Task requirements: Pull out every line with the word "scene".
########
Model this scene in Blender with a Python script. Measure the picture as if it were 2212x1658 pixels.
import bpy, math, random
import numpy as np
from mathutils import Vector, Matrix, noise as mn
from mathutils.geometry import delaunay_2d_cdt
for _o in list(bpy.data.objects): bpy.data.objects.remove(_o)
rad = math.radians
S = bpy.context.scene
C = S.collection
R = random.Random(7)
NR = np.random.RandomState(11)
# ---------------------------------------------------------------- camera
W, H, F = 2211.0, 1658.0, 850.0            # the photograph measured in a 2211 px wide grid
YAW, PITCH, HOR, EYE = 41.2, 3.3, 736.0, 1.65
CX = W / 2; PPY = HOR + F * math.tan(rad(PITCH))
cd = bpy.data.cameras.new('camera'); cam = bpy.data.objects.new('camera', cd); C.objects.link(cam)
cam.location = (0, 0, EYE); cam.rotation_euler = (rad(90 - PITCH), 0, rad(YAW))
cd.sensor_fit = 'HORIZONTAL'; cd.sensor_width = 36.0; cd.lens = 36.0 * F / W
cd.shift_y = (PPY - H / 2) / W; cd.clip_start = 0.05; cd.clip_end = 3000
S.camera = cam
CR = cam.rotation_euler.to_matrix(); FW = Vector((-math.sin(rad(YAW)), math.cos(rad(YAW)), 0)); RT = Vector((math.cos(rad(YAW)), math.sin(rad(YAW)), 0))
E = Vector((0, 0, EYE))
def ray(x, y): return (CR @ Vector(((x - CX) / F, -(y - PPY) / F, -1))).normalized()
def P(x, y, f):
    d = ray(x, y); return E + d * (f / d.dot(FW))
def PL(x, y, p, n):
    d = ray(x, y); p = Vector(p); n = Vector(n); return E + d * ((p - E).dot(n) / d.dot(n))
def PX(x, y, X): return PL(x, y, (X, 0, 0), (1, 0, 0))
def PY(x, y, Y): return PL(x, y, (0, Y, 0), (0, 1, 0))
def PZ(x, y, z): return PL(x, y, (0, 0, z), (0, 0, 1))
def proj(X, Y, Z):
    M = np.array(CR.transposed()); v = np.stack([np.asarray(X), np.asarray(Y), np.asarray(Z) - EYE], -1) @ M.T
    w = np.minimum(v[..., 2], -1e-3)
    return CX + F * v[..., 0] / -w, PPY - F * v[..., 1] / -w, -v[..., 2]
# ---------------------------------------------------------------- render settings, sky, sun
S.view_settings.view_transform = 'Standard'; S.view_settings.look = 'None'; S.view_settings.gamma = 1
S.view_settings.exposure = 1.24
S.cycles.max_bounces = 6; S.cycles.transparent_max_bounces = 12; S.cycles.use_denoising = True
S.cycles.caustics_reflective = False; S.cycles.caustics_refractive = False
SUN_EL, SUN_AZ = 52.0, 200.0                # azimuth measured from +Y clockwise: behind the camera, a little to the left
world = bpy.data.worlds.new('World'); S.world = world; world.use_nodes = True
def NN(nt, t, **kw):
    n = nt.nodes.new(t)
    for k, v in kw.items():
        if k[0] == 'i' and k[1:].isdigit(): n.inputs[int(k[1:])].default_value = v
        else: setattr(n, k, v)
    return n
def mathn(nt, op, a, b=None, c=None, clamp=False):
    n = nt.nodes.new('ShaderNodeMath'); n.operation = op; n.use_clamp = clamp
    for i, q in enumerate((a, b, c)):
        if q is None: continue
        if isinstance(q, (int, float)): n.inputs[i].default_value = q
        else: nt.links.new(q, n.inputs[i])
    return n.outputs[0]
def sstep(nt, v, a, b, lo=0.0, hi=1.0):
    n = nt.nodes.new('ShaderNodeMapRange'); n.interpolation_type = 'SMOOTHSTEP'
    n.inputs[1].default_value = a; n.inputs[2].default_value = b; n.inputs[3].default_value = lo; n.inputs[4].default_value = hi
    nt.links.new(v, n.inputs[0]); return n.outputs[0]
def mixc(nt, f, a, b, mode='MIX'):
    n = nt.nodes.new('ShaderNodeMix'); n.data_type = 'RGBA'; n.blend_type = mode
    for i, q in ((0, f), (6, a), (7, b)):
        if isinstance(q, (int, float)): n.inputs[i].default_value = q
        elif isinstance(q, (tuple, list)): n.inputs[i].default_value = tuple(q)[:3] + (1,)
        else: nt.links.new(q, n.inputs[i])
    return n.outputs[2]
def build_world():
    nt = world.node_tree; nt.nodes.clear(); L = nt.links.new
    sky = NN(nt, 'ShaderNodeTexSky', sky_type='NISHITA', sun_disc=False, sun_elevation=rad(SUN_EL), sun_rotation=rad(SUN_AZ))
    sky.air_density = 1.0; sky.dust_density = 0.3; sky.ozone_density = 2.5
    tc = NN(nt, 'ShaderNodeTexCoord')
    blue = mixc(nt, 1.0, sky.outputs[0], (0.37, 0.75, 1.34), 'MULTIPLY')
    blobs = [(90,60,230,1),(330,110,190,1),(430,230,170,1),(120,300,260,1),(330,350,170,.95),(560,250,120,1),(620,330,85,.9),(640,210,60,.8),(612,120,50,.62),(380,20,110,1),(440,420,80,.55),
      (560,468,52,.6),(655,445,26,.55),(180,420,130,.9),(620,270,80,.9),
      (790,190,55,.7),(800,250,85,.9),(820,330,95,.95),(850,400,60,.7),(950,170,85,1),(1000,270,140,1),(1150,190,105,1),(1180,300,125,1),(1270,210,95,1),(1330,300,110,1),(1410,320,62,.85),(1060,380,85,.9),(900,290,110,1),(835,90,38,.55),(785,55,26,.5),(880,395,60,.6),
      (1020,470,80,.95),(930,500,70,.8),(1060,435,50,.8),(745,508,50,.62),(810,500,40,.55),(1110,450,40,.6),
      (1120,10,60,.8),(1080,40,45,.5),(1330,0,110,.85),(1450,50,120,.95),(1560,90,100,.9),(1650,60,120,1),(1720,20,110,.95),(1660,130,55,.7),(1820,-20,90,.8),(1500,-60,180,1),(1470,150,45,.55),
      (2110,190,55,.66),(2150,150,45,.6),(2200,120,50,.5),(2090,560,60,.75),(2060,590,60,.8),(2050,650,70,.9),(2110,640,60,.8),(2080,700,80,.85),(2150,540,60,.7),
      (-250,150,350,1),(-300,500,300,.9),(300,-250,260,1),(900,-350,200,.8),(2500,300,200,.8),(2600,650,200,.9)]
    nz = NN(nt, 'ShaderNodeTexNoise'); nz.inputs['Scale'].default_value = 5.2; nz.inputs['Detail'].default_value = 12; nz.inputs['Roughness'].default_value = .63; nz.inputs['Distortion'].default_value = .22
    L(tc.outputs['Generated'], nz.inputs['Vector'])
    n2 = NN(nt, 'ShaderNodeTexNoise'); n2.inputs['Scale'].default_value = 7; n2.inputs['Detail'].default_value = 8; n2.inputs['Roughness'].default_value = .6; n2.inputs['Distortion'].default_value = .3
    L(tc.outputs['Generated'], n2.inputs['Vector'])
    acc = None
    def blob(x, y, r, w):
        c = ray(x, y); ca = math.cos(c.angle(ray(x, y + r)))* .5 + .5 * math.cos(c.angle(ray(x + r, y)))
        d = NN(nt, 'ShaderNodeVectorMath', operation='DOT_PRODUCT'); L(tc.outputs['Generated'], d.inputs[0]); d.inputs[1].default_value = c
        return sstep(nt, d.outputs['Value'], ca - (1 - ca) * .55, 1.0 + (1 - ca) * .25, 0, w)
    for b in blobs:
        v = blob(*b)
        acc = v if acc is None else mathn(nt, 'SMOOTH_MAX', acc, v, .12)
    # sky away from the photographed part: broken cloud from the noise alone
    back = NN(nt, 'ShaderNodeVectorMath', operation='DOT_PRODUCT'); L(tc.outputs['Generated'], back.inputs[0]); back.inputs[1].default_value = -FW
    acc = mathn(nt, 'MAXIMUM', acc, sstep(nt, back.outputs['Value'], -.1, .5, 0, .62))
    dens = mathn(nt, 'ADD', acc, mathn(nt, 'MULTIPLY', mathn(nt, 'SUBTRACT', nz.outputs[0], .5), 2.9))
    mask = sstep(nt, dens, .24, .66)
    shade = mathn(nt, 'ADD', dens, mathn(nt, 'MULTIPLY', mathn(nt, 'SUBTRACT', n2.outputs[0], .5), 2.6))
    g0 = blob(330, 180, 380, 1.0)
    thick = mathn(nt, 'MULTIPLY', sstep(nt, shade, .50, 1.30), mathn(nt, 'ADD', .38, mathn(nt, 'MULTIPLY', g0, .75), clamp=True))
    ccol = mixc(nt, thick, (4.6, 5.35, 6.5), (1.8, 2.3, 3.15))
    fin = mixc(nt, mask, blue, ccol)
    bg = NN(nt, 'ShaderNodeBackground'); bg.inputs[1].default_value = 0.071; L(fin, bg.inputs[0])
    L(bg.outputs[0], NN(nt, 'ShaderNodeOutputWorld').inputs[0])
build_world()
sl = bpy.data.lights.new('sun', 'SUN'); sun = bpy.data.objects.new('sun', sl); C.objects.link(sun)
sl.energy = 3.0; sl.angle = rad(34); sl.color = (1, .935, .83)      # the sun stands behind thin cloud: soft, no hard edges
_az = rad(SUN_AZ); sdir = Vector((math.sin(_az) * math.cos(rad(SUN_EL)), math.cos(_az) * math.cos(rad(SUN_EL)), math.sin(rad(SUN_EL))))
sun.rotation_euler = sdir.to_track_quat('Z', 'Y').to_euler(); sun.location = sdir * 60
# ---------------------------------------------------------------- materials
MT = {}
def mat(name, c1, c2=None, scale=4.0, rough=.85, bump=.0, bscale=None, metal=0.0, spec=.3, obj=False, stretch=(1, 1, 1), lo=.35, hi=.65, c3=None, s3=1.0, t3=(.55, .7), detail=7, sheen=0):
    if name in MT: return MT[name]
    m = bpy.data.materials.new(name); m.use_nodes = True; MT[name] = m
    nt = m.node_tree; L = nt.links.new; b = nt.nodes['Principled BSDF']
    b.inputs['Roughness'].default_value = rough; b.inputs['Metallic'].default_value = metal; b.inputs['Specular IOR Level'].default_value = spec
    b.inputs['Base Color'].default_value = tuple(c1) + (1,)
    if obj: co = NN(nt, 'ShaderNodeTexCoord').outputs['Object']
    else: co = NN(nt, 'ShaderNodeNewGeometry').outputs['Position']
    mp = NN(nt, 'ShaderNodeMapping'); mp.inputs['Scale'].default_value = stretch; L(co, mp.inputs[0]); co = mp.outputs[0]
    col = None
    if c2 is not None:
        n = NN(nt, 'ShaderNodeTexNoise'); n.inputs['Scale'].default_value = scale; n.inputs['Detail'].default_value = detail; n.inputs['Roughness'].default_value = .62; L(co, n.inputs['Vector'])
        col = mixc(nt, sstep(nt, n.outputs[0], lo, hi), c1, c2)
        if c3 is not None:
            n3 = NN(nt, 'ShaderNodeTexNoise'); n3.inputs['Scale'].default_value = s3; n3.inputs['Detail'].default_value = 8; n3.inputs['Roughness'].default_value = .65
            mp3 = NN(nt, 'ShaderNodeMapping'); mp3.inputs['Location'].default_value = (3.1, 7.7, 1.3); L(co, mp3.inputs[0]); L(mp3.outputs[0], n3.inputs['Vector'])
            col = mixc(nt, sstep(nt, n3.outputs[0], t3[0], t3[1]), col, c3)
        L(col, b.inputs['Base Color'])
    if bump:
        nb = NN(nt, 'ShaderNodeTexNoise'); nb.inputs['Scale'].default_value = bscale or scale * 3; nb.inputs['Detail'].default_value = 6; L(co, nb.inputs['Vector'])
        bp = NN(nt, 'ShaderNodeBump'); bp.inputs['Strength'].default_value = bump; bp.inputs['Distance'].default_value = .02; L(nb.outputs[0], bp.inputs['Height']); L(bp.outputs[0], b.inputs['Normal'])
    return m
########
Solution to the exercise:
Model this scene in Blender with a Python script. Measure the picture as if it were 2212x1658 pixels.
S = bpy.context.scene